The fact that just seeing the words “Ted Nugent” tends to stir strong feelings in the reader probably the best thing in Ted Nugent’s life right now—except maybe for the chance to play “Stranglehold” to a screaming audience whenever he wants, or perhaps going bow-hunting. Still, to say that the Motor City Madman enjoys courting controversy would be an understatement. 

Nugent invites controversy wherever he goes, which means that just the fact that he’ll be performing and speaking at League City’s Salute to Heroes Patriot Dinner and Concert, benefitting the New Braunfels non-profit Operation: Finally Home (which builds houses for wounded veterans or the surviving families of the fallen) has already sparked criticism. The Galveston County Daily News has published over a dozen stories, columns, and letters about the Nuge’s appearance at the event (which is paid for, in part, by taxpayers, though Nugent is donating his time), with criticism ranging from the man’s comments on President Obama (most recently: “a subhuman mongrel”) and undocumented immigrants (“bloodsuckers” who should be treated “like indentured servants”) to questions about Nugent’s own military service—or lack thereof—during the Vietnam War. 

Those questions challenge whether Nugent is an appropriate guest at an event for veterans, given comments he made to High Times magazine back in 1977 about how he avoided being drafted:

Nugent: Ted was a young boy, appearing to be a hippie but quite opposite in fact, working hard and playing hard, playing rock and roll like a deviant. People would question my sanity, I played so much. So I got my notice to be in the draft. Do you think I was gonna lay down my guitar and go play army? Give me a break! I was busy doin’ it to it. I had a career Jack. If I was walkin’ around, hippying down, getting’ loaded and pickin’ my ass like your common curs, I’d say “Hey yeah, go in the army. Beats the poop out of scuffin’ around in the gutters.” But I wasn’t a gutter dog. I was a hard workin’, mother****in’ rock and roll musician. 

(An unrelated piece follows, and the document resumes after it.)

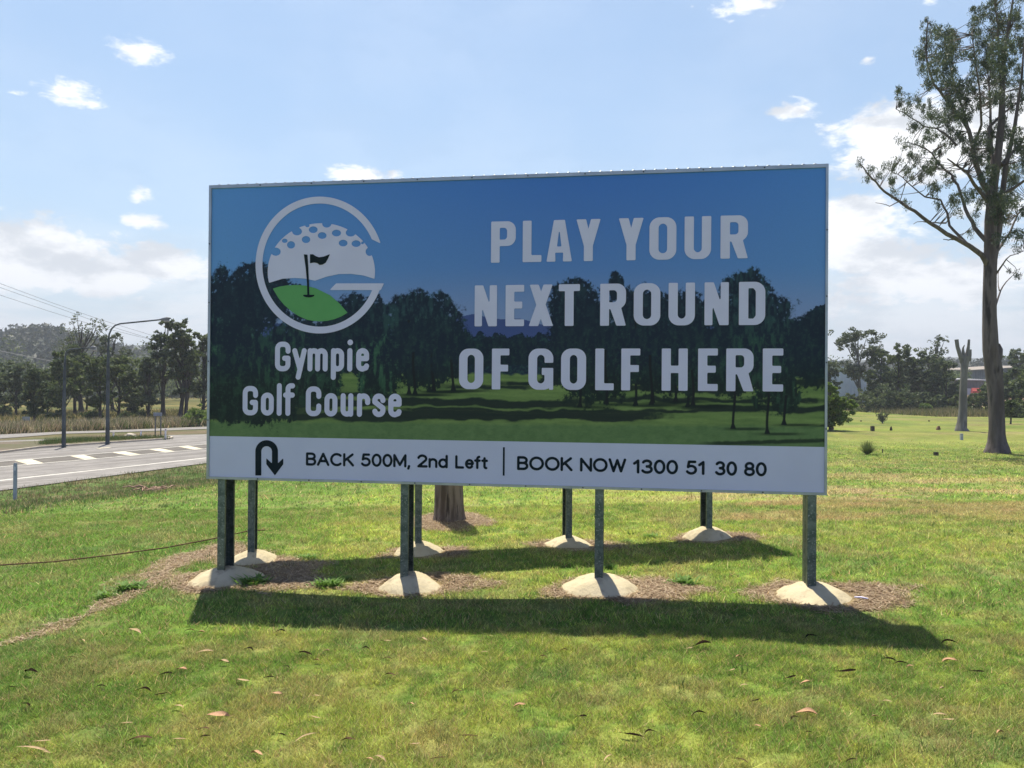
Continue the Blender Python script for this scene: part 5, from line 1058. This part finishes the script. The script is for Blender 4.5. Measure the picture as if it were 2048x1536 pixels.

In the interview, Nugent goes on to detail how he convinced the Selective Service board to classify him as 4-F in (gross) detail, a story that involves self-defecation and snorting crystal meth. Fact-checking website Snopes verified that Nugent received the classification and provided additional context for the interview, but couldn’t confirm the other parts of the story, which Nugent says he made up. And, to be certain, wildly exaggerating a story to an interviewer for his own amusement certainly wouldn’t be out of character for Nugent, whose propensity for such things has even been satirized in The Onion

Regardless of whether or not Nugent avoided the draft during Vietnam, though, it’s probably safe to say that his appearance at the event wouldn’t be a flashpoint for local controversy if he weren’t so outspoken in spouting rhetoric designed specifically to inflame people. Questioning whether inviting a guy who calls the President of the United States a “subhuman mongrel” to speak at an event paid for by taxpayers, even if he’s not being paid for whatever inflammatory statements he eventually ends up making, isn’t out-of-bounds. (Imagine the letters to the editor had Natalie Maines been invited to speak and perform at a similar event ten years ago?)

Nugent, of course, has the right to say whatever he likes, and his critics likewise have the right to call him a racist, sexist, homophobic asshole. Regardless of which way you swing on this, one thing is certain: Ted Nugent is loving the attention.